Solar panels on the roof of a water plant
Solar panels on the roof of a water plant. FILE PHOTO | NMG 

In recent years, much effort has been devoted to creating and developing innovative technologies in the field of solarised water treatment technologies and the future is promising. In Kenya, solar energy is an abundant and a widely untapped resource whose estimated daily insolation is 4-6KWh/m2.

The use of solar energy in photovoltaic (PV) systems for lighting, water heating and solar water pumping is rapidly gaining popularity due to its availability, reliability, efficiency and quick payback periods.

Solar-powered reverse osmosis plants are among the technologies being fronted as the sustainable solution to water scarcity in not just Kenya but the world over and especially at a time when an estimated 2.1 billion people still lack access to safely managed drinking water services, according to a report by WHO and Unicef; with the largest proportion coming from ‘Third World’ countries.

Reverse osmosis is a water treatment technology that utilises a semi-permeable membrane to remove dissolved ions, molecules and larger particles from water. The reverse osmosis membrane generally acts as a physical barrier to all dissolved salts, organic and inorganic molecules with a molecular weight greater than 100 and achieves rejection rates between 95 percent to 99 percent.

Reverse osmosis systems have numerous and varied applications ranging from desalination of seawater or brackish water for drinking purposes, food and beverage processing, wastewater recovery, industrial process water and purification of drinking water for domestic home use.

Water being a requisite resource requires its supply to be guaranteed with a reliable and renewable source of energy and one set back of the larger plants which require high-pressure pumps of larger capacities, is in the high operational costs caused by electricity consumed to power the system components.

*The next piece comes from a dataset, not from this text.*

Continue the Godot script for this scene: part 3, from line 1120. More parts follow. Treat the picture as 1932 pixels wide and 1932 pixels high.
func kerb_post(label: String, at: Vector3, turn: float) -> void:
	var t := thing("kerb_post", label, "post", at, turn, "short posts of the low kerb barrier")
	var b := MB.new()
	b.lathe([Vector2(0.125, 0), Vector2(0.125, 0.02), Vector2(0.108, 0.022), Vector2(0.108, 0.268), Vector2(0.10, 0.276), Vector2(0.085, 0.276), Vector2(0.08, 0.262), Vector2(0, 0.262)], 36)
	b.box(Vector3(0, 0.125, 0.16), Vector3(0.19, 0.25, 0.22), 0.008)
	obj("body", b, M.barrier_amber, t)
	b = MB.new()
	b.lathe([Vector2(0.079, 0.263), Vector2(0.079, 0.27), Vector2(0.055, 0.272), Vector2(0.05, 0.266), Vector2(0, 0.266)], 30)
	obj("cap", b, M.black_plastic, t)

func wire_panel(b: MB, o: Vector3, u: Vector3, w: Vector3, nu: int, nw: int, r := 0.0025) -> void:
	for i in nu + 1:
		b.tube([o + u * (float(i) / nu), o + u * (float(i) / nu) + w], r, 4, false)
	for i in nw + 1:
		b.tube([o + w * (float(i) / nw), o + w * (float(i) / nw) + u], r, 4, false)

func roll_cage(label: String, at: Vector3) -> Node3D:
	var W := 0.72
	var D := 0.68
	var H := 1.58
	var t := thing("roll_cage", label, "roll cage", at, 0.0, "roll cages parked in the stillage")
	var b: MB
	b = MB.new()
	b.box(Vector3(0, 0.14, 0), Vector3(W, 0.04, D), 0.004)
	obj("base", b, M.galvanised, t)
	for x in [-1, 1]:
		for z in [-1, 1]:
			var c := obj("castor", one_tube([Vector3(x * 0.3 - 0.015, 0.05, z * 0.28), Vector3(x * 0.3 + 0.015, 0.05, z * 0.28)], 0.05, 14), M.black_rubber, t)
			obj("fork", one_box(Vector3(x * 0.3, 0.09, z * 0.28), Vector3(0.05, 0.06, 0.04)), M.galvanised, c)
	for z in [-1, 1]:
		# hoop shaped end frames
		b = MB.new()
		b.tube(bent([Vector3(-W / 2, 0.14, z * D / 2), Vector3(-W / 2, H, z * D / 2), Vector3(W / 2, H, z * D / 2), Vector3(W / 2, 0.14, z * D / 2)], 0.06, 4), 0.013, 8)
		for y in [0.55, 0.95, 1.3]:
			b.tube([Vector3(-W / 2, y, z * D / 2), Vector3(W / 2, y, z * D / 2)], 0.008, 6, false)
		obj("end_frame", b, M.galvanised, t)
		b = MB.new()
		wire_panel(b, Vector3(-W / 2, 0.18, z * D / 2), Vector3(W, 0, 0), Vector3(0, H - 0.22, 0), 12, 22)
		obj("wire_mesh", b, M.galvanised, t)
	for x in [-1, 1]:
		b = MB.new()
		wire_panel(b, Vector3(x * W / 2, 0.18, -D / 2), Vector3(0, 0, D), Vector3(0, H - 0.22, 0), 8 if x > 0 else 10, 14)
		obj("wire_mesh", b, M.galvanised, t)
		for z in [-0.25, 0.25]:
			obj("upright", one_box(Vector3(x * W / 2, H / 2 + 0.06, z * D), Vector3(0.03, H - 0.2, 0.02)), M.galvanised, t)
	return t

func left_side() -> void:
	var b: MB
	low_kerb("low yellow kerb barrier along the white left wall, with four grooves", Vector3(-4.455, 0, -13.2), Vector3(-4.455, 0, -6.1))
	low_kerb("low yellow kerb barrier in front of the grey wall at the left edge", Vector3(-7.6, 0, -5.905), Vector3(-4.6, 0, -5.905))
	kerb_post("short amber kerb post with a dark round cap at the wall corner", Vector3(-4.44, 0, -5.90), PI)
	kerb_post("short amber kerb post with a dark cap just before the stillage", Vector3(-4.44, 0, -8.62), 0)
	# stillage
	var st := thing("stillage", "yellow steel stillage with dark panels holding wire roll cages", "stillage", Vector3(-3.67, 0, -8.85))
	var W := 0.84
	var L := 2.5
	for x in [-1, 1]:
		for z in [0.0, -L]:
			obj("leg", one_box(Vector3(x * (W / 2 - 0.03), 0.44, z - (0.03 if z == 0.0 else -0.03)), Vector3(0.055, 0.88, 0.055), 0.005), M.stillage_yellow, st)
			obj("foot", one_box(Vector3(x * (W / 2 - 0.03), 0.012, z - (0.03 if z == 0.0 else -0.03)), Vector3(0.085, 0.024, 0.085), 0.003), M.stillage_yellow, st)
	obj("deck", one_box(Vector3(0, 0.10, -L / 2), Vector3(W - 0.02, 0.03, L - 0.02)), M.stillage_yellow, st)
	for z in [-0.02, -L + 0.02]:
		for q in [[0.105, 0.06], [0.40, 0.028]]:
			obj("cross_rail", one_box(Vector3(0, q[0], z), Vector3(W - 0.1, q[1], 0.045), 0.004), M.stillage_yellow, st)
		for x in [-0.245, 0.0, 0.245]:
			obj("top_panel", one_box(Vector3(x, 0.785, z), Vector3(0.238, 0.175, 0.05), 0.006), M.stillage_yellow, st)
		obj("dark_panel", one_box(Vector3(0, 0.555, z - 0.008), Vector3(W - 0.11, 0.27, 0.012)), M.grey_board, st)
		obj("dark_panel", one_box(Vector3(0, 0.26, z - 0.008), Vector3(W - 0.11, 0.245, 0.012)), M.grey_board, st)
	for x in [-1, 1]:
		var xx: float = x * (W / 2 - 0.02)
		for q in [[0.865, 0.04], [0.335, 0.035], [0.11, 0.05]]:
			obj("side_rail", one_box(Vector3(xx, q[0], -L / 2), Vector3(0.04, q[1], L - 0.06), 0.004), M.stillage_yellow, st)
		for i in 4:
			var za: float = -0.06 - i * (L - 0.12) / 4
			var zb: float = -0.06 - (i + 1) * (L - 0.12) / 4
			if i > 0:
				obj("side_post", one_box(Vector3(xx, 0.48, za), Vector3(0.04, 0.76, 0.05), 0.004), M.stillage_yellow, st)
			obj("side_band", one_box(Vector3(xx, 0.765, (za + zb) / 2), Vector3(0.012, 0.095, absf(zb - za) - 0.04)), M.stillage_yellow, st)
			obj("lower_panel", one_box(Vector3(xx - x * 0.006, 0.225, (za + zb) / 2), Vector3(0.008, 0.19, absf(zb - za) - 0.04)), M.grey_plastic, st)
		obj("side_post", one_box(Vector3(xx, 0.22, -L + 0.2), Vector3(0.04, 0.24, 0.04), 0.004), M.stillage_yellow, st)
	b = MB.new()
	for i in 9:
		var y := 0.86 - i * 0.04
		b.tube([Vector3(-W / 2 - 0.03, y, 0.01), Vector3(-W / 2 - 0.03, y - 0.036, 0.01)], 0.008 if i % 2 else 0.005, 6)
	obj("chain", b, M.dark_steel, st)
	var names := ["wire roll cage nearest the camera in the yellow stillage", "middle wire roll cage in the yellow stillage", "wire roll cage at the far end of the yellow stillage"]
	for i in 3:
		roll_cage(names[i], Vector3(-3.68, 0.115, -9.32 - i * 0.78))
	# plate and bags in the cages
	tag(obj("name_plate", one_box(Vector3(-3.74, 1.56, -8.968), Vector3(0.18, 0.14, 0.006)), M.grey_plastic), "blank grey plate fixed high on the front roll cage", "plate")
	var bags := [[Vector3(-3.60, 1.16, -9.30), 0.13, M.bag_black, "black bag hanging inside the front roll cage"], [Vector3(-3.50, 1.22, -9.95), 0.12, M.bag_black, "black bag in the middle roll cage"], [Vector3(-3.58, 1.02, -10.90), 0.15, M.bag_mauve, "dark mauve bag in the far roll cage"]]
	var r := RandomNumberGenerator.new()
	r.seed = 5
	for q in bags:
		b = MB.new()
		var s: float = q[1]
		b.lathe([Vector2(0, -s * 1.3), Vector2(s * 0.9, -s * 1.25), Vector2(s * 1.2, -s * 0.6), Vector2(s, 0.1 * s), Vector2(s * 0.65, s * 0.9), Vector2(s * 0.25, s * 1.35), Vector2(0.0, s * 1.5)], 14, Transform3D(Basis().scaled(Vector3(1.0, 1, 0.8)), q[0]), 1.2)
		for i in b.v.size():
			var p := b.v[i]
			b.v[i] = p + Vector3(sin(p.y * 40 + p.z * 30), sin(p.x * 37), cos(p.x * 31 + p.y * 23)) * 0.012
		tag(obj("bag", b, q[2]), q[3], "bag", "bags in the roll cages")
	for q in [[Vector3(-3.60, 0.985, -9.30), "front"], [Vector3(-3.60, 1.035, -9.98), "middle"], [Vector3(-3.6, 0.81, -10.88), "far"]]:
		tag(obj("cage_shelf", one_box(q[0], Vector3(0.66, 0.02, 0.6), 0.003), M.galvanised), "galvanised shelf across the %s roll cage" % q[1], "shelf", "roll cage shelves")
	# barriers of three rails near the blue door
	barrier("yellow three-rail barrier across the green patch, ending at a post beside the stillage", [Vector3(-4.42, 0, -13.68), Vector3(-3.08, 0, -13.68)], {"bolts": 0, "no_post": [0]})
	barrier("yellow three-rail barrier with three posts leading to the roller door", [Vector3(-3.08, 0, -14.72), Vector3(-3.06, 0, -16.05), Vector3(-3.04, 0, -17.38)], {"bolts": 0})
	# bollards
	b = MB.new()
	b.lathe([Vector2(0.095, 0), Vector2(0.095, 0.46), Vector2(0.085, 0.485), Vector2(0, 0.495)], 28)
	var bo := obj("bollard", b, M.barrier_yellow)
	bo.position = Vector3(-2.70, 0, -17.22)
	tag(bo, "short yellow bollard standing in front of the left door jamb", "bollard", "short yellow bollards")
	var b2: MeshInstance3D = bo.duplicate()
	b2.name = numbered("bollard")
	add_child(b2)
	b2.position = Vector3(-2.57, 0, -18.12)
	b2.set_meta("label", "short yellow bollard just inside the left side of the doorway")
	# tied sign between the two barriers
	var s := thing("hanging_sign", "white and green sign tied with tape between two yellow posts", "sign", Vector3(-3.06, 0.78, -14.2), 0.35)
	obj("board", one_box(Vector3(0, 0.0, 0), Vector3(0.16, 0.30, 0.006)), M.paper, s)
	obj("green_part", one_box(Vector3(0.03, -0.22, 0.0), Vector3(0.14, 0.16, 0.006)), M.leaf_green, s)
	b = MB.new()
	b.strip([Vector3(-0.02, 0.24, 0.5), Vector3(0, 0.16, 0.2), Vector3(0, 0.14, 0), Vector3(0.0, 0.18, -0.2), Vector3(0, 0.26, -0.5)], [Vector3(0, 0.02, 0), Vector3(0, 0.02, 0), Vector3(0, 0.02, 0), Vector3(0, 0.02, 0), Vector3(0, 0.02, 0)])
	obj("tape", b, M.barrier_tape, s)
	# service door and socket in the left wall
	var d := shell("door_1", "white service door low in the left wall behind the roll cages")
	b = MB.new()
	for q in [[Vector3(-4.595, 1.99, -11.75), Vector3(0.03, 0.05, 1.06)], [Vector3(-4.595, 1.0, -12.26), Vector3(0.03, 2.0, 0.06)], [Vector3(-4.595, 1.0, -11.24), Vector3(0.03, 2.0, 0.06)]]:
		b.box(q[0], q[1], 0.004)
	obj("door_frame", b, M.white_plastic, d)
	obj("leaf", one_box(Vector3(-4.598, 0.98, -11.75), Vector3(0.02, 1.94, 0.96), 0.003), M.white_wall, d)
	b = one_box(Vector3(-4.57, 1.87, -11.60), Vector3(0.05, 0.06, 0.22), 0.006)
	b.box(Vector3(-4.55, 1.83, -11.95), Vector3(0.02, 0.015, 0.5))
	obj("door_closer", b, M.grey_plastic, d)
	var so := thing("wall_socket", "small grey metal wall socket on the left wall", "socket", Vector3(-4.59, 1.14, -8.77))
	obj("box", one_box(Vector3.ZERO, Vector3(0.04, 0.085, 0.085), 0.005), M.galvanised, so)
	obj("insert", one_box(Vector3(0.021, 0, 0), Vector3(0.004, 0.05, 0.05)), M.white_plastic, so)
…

With an increasing global initiative to go green and embrace more energy efficient systems, institutions have and are investing heavily in research to increase the efficiency of water treatment plants and integrate renewable energy sources such as solar.

Solar reverse osmosis plants offer a great economic advantage in that they reduce reverse osmosis operating cost by up to 50 percent compared to grid or diesel generators. Solar can operate reverse osmosis plants at 100 percent daily design capacity for six to eight hours and if required can use AC power as back up at night in hybrid mode.

This paradigm shift has offered many advantages to numerous individuals and communities who are now able to significantly cut down on operational costs which translates to an overall reduced cost of water per unit.

With the rising popularity of solar powered water treatment plants therefore and with the proper design they will provide a real solution to a real problem faced in many parts of our country.